Se à maioria do povo tanto se lhe dá que tenham regiões como esteja na cidade grande o verdadeiro albergue dos que nada sabem fazer ou outro tanto se diga da respectiva experiência, prática disto e daquilo, etc. e coisa e tal, então, deixem que as escolas se abracem, beijem, façam amor, pratiquem a união de facto. Então não é que um paradigma dos tempos modernos é dizer não às manifestações homofóbicas?
Deixem-me confessar publicamente uma sincera frustração:
- Então não é que eu sonhava um dia destes fazer um grande anúncio público de uma união de facto entre a Universidade Aberta e uma Coisa que vai aparecer por aí, eis senão quando o Instituto Superior Técnico me tira o trunfo da mão?!
Vou ficar chateado por isso?
Então se as ideias em que acredito são postas em prática, eu é sou o burro? É? E o burro sou eu?
Ah! começo a ver melhor. Se o meu compadre não está na jogada, então a jogada não presta. É isso Zé Mariano? Vai pr’a aquela parte. Nem que seja p’ra me trazeres uma amostra.

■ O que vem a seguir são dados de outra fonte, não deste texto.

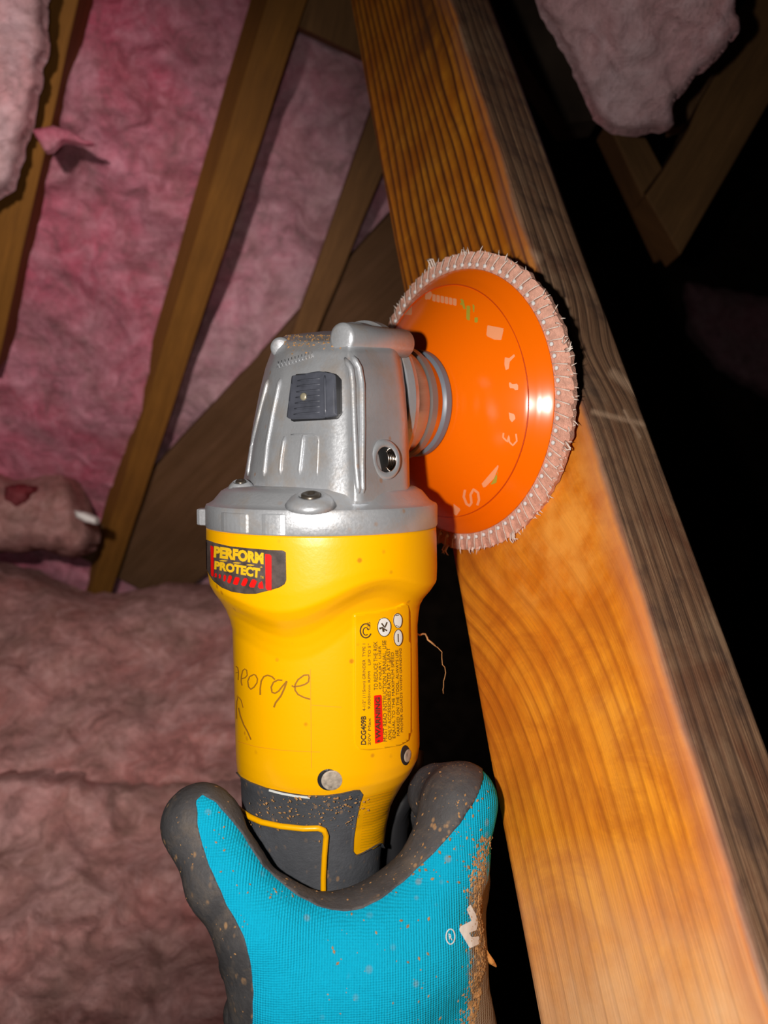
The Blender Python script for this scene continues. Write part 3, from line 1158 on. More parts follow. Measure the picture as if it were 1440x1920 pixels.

J. Cadima Ribeiro disse...

Caro Alexandre Sousa,
Obrigado pela sua palavra de conforto. Confesso que também eu, de vez em quando, penso em desistir. Esta vida de agitador é desgraçada, sobretudo quando quase não sobra ninguém para agitar.
Não houvesse gente como o meu caro AS e talvez tivesse já partido para outra.
Um abraço,

Regina Nabais disse...

BRAVO! JCR.
Gosto muitíssimo de o ver assim inspirado!
Neste nosso cenário de ES, o que mais nos faltava seria uma desistência sua. Deus o livre sequer de pensar nisso!
ESTÁ PROIBIDO! Pensar em desistir de contribuir com o seu pensamento, numa latura destas, é o mesmo que fumar em aviões, dos não fretados!
Bom, passei aqui, só para dizer que o seu post de hoje é mais outro texto que colocarei naquela minha pilha, para na hora certa pedir BIS!
Abraço,

Regina Nabais

LN disse...

Já está... pontes e empréstimos :) de ideias. Gostei mesmo de ler.
Continuamos?

J. Cadima Ribeiro disse...

Cara Regina Nabais,
Cara Lúcilia Nunes,
Obrigado pela vossa visita e amizade.
Que outra coisa podemos fazer se não continuar? Tentarei seguir o vosso exemplo.
Notem que o que me abate não são os comentários que me chegam. É a sua ausência e a apagada e vil tristez que por aí grassa.